Una volta, quando i bambini dicevano «Voglio questo o voglio quello» si sentivano rispondere «L’erba voglio non cresce neppure nel giardino del re». Oggi al contrario quando dicono per esempio «Voglio l’acqua», li si invita ad aggiungere le parole «per favore» per ottenere quello che desiderano. Capita così di sentire bambini che esclamano «Acqua per favore!» – senza neanche utilizzare il verbo “volere” – che vengono prontamente serviti, come se un tal modo di esprimersi fosse quanto di meglio un adulto può aspettarsi da un bambino.
Se ci si sofferma un poco a riflettere su questo fatto ci si può rendere conto che una simile dinamica contribuisce a formare nei bambini la convinzione che basti pronunciare il nome di ciò che si vuole (“acqua” o “pane” o altro ancora) per vedere soddisfatte le proprie esigenze, abituando-li ad un atteggiamento di comando che ha conseguenze indesiderabili.

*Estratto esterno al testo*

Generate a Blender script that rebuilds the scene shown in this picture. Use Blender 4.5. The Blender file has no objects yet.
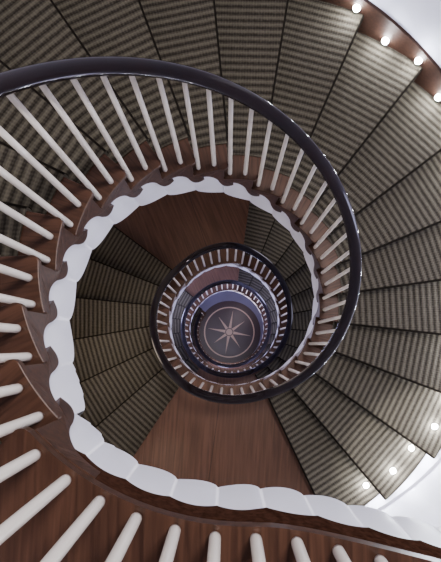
import bpy, math
import numpy as np
from mathutils import Matrix, Vector
H=0.95
col=bpy.context.scene.collection
RF=0.7908*H          # baluster / rail radius
RN=RF-0.036          # nosing edge towards the well
RS=RF-0.012          # string face
RO=2.17              # wall radius
ZF=12.58
def rad(a): return math.radians(a)
def P(r,phi,z): return (r*math.sin(rad(phi)), r*math.cos(rad(phi)), z)

# ---------------------------------------------------------------- materials
def new_mat(name):
    m=bpy.data.materials.new(name); m.use_nodes=True
    nt=m.node_tree; b=nt.nodes['Principled BSDF']
    return m,nt,b
def N(nt,t,**k):
    n=nt.nodes.new(t)
    for a,v in k.items(): setattr(n,a,v)
    return n
def wood(name,c1,c2,rough=0.35,scale=(30,1.5,30),coat=0.0,spec=0.3,tint=(1,0.85,0.75),e0=0.36,e1=0.64):
    m,nt,b=new_mat(name); L=nt.links
    tc=N(nt,'ShaderNodeTexCoord'); mp=N(nt,'ShaderNodeMapping'); mp.inputs['Scale'].default_value=scale
    no=N(nt,'ShaderNodeTexNoise'); no.inputs['Scale'].default_value=2.2; no.inputs['Detail'].default_value=8; no.inputs['Distortion'].default_value=0.5
    no2=N(nt,'ShaderNodeTexNoise'); no2.inputs['Scale'].default_value=1.3
    mx=N(nt,'ShaderNodeMix',data_type='FLOAT'); mx.inputs[0].default_value=0.3
    cr=N(nt,'ShaderNodeValToRGB'); cr.color_ramp.elements[0].position=e0; cr.color_ramp.elements[1].position=e1
    cr.color_ramp.elements[0].color=(*c1,1); cr.color_ramp.elements[1].color=(*c2,1)
    L.new(tc.outputs['Object'],mp.inputs[0]); L.new(mp.outputs[0],no.inputs['Vector']); L.new(tc.outputs['Object'],no2.inputs['Vector'])
    L.new(no.outputs['Fac'],mx.inputs[2]); L.new(no2.outputs['Fac'],mx.inputs[3]); L.new(mx.outputs[0],cr.inputs[0])
    L.new(cr.outputs[0],b.inputs['Base Color'])
    b.inputs['Roughness'].default_value=rough
    b.inputs['Specular IOR Level'].default_value=spec
    b.inputs['Specular Tint'].default_value=(*tint,1)
    return m
M_wood=wood('tread_wood',(0.024,0.0100,0.0056),(0.068,0.030,0.0165),0.34,spec=0.22)
M_fas=wood('fascia_wood',(0.022,0.0090,0.0054),(0.055,0.024,0.0140),0.85,spec=0.0)
M_base=wood('skirting_wood',(0.014,0.007,0.005),(0.034,0.016,0.010),0.5,spec=0.15)
M_land=wood('landing_wood',(0.048,0.0235,0.0135),(0.112,0.055,0.031),0.26,(18,0.9,18),e0=0.3,e1=0.7)
M_rail=wood('rail_wood',(0.003,0.0015,0.0014),(0.008,0.0035,0.003),0.07,(3,3,3),0.0,0.27,(0.95,0.9,0.95))
def plain(name,c,rough=0.5,noise=0.06,scale=6,spec=0.5):
    m,nt,b=new_mat(name); L=nt.links
    tc=N(nt,'ShaderNodeTexCoord'); no=N(nt,'ShaderNodeTexNoise'); no.inputs['Scale'].default_value=scale
    cr=N(nt,'ShaderNodeValToRGB')
    cr.color_ramp.elements[0].color=(*[x*(1-noise) for x in c],1); cr.color_ramp.elements[1].color=(*[min(1,x*(1+noise)) for x in c],1)
    L.new(tc.outputs['Object'],no.inputs['Vector']); L.new(no.outputs['Fac'],cr.inputs[0]); L.new(cr.outputs[0],b.inputs['Base Color'])
    b.inputs['Roughness'].default_value=rough; b.inputs['Specular IOR Level'].default_value=spec
    return m
M_white=plain('white_plaster',(0.84,0.83,0.86),0.45)
M_wall=plain('wall_paint',(0.56,0.54,0.62),0.6)
M_bal=plain('baluster_paint',(0.82,0.75,0.63),0.16,0.03)
M_floor=plain('floor_stone',(0.20,0.19,0.27),0.3,0.2,3)
M_disc=plain('medallion_dark',(0.045,0.022,0.024),0.35,0.2,5)
M_inlay=plain('inlay_pale',(0.60,0.43,0.31),0.4,0.1,5)
M_stepshade=plain('painted_step_shade',(0.011,0.009,0.007),0.95,0.1,30,spec=0.0)  # dark strip colour stands in for the shadow line between steps
M_brass=plain('fitting_metal',(0.5,0.48,0.45),0.3); M_brass.node_tree.nodes['Principled BSDF'].inputs['Metallic'].default_value=1
# carpet
M_carpet,nt,b=new_mat('striped_carpet'); L=nt.links
tc=N(nt,'ShaderNodeTexCoord'); sp=N(nt,'ShaderNodeSeparateXYZ'); L.new(tc.outputs['Object'],sp.inputs[0])
no=N(nt,'ShaderNodeTexNoise'); no.inputs['Scale'].default_value=60; L.new(tc.outputs['Object'],no.inputs['Vector'])
def M(op,a,bv=None,c=None):
    n=N(nt,'ShaderNodeMath',operation=op)
    for i,v in enumerate((a,bv,c)):
        if v is None: continue
        if isinstance(v,(int,float)): n.inputs[i].default_value=v
        else: L.new(v,n.inputs[i])
    return n.outputs[0]
zig=M('MULTIPLY',M('PINGPONG',M('ADD',sp.outputs['X'],sp.outputs['Z']),0.010),0.18)
yy=M('ADD',sp.outputs['Y'],zig)
s1=M('MULTIPLY_ADD',M('SINE',M('MULTIPLY',yy,2*math.pi/0.050)),0.5,0.5)
s2=M('MULTIPLY_ADD',M('SINE',M('MULTIPLY',yy,2*math.pi/0.0125)),0.5,0.5)
s3=M('MULTIPLY_ADD',M('SINE',M('MULTIPLY',M('ADD',sp.outputs['X'],sp.outputs['Z']),2*math.pi/0.018)),0.5,0.5)
f=M('ADD',M('MULTIPLY',s1,0.62),M('ADD',M('MULTIPLY',s2,0.14),M('ADD',M('MULTIPLY',s3,0.14),M('MULTIPLY',M('SUBTRACT',no.outputs['Fac'],0.5),0.5))))
cr=N(nt,'ShaderNodeValToRGB'); cr.color_ramp.elements[0].position=0.1; cr.color_ramp.elements[1].position=0.9
cr.color_ramp.elements[0].color=(0.018,0.0145,0.0105,1); cr.color_ramp.elements[1].color=(0.096,0.083,0.058,1)
L.new(f,cr.inputs[0]); L.new(cr.outputs[0],b.inputs['Base Color']); b.inputs['Roughness'].default_value=0.95; b.inputs['Specular IOR Level'].default_value=0.1
bp=N(nt,'ShaderNodeBump'); bp.inputs['Strength'].default_value=0.5; bp.inputs['Distance'].default_value=0.01
L.new(f,bp.inputs['Height']); L.new(bp.outputs[0],b.inputs['Normal'])
M_led,nt,b=new_mat('led_glow'); b.inputs['Emission Color'].default_value=(0.92,0.96,1,1); b.inputs['Emission Strength'].default_value=400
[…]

La pacifica convivenza tra gli uomini si fonda sulla possibilità di agire liberamente nel pieno rispetto delle volontà altrui. Questo in altri termini significa rapportarsi agli altri imparando a chiedere o ad offrire loro ciò di cui si ha bisogno senza imposizioni né strumentalizzazioni di alcun genere. Quando, invece di chiedere, si sviluppa nei bambini l’abitudine a essere serviti senza porre alcuna domanda, si manifesta sempre in loro un atteggiamento dittatoriale, la cui conseguenza è quella di far scomparire l’ascolto, il rispetto, la gratitudine, la meraviglia in un’età in cui si acquisiscono abitudini sociali che si porteranno dietro tutta la vita e che sono tanto più difficili da modificare quanto più passano gli anni. Per questo motivo è di fondamentale importanza (oggi più che mai) insegnare ai bambini a chiedere le cose con proprietà di linguaggio e con cortesia, imparando anche a ricevere delle risposte negative quando le circostanze non permettono di ottenere ciò che si desidera.
Ci sarebbe poi anche da chiedersi in che relazione stiano questi fatti con l’idea oggi suggerita da tutta una certa cultura di massa secondo cui chiedere é segno di debolezza, e perciò sconveniente e vergognoso. “L’uomo che non deve chiedere mai” proposto dalla pubblicità di un famoso profumo ha qualche rapporto con il genitore che non è capace di insegnare al proprio figlio a dire “Mi passi un po’ di pane per favore”? Da cosa ci viene la confusione tra il dedicarsi all’infanzia con cognizione di causa e l’arrendevolezza che sottomette l’adulto al capriccio del bambino?
Vediamo così come il superamento della logica espressa dal motto “L’erba voglio non cresce neppure nel giardino del re”, con la quale si mortificava la volontà infantile, ha lasciato oggi il campo a un nuovo errore pedagogico. Un’osservazione spassionata mostra che bambini a cui non è stato insegnato a chiedere con cortesia e in termini espliciti ciò che desiderano e che sono abituati ad essere soddisfatti all’affermazione imperiosa della loro volontà tendono a rivolgere l’attenzione solo a se stessi, considerando persone e cose in modo strumentale – forse proprio come la maggior parte degli adulti che hanno intorno oggi. Il problema in verità non è del bambino, ma dell’adulto che lo educa, in un’epoca in cui le relazioni umane sono fatte di sfruttamento e di strumentalizzazione anziché di comprensione e di aiuto reciproco. Tutto questo si esprime nel linguaggio che usiamo quotidianamente; dobbiamo perciò fare attenzione a quel che diciamo e alle abitudini di pensiero che creiamo nei bambini attraverso l’uso delle parole. La parola ha un potere straordinario ed è nostro compito farne uno strumento consapevole e responsabile nell’educazione dell’infanzia. Torniamo perciò a considerare dove cresca l’erba voglio e quanto sia importante che continui a crescere, affinché domani i nostri bambini abbiano una volontà forte e salda nel realizzare quanto ancora c’è da fare per rendere migliore questo nostro mondo.